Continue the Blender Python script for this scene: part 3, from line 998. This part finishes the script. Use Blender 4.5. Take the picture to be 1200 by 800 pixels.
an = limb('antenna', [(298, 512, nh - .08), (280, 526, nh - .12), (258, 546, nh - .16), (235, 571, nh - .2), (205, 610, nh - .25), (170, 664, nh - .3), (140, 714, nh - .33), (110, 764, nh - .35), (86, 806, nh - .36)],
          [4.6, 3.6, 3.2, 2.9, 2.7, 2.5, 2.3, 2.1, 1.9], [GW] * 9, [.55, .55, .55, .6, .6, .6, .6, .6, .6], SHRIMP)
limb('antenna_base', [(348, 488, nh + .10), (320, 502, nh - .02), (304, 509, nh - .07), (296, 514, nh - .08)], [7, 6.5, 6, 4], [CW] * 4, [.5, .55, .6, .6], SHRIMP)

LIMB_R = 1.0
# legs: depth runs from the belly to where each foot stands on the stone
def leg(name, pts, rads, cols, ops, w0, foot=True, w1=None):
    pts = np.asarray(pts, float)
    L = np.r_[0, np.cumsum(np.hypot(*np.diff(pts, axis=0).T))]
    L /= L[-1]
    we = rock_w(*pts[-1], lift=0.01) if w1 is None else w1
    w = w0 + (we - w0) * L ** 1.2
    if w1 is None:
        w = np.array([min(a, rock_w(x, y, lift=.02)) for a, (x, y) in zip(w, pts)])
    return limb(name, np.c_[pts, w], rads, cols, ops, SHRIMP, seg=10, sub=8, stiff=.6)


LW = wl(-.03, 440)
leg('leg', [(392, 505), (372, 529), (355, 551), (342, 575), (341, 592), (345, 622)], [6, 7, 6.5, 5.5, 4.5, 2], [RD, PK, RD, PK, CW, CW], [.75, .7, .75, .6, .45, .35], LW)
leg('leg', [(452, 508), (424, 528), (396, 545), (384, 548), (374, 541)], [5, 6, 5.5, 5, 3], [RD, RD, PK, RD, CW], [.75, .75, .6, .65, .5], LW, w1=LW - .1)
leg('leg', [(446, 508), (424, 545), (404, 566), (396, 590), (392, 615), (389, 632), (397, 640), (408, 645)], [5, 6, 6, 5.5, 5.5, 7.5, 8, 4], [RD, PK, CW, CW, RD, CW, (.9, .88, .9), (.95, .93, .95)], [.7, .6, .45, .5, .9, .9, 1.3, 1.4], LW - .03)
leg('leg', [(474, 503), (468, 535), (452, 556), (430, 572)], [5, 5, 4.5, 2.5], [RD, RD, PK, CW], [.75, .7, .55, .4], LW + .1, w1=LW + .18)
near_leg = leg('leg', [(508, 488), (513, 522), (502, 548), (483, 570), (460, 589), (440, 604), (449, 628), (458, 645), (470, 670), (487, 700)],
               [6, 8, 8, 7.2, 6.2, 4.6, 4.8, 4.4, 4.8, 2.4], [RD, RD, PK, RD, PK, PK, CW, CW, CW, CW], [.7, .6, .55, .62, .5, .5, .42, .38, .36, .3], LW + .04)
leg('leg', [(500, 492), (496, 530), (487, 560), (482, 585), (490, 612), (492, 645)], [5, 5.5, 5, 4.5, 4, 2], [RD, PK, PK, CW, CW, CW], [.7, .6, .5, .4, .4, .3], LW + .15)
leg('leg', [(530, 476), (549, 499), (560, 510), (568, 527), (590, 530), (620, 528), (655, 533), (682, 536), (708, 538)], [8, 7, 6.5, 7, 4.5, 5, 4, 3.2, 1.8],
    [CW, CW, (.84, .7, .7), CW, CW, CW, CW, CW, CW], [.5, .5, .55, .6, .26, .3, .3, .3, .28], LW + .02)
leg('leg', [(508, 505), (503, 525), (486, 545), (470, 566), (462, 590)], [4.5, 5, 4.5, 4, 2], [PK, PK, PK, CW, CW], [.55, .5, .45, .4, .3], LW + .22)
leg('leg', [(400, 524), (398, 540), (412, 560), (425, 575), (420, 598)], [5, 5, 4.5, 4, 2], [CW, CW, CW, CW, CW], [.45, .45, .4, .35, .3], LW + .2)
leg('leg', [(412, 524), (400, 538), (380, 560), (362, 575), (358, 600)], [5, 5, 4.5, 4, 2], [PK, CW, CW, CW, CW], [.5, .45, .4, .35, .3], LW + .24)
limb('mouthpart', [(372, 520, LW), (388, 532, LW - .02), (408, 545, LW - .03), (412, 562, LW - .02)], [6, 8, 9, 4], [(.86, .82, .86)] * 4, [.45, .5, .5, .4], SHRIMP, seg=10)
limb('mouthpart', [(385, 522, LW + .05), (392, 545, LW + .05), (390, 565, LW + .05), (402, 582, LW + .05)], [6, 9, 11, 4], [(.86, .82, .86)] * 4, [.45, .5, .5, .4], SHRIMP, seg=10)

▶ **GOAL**
Set down verbatim only the lines between the start of the data above and the line with "seg=10, sub=8, stiff=.6)", both boundaries included.

▶ **SOLVED EXERCISE**
Continue the Blender Python script for this scene: part 3, from line 998. This part finishes the script. Use Blender 4.5. Take the picture to be 1200 by 800 pixels.
an = limb('antenna', [(298, 512, nh - .08), (280, 526, nh - .12), (258, 546, nh - .16), (235, 571, nh - .2), (205, 610, nh - .25), (170, 664, nh - .3), (140, 714, nh - .33), (110, 764, nh - .35), (86, 806, nh - .36)],
          [4.6, 3.6, 3.2, 2.9, 2.7, 2.5, 2.3, 2.1, 1.9], [GW] * 9, [.55, .55, .55, .6, .6, .6, .6, .6, .6], SHRIMP)
limb('antenna_base', [(348, 488, nh + .10), (320, 502, nh - .02), (304, 509, nh - .07), (296, 514, nh - .08)], [7, 6.5, 6, 4], [CW] * 4, [.5, .55, .6, .6], SHRIMP)

LIMB_R = 1.0
# legs: depth runs from the belly to where each foot stands on the stone
def leg(name, pts, rads, cols, ops, w0, foot=True, w1=None):
    pts = np.asarray(pts, float)
    L = np.r_[0, np.cumsum(np.hypot(*np.diff(pts, axis=0).T))]
    L /= L[-1]
    we = rock_w(*pts[-1], lift=0.01) if w1 is None else w1
    w = w0 + (we - w0) * L ** 1.2
    if w1 is None:
        w = np.array([min(a, rock_w(x, y, lift=.02)) for a, (x, y) in zip(w, pts)])
    return limb(name, np.c_[pts, w], rads, cols, ops, SHRIMP, seg=10, sub=8, stiff=.6)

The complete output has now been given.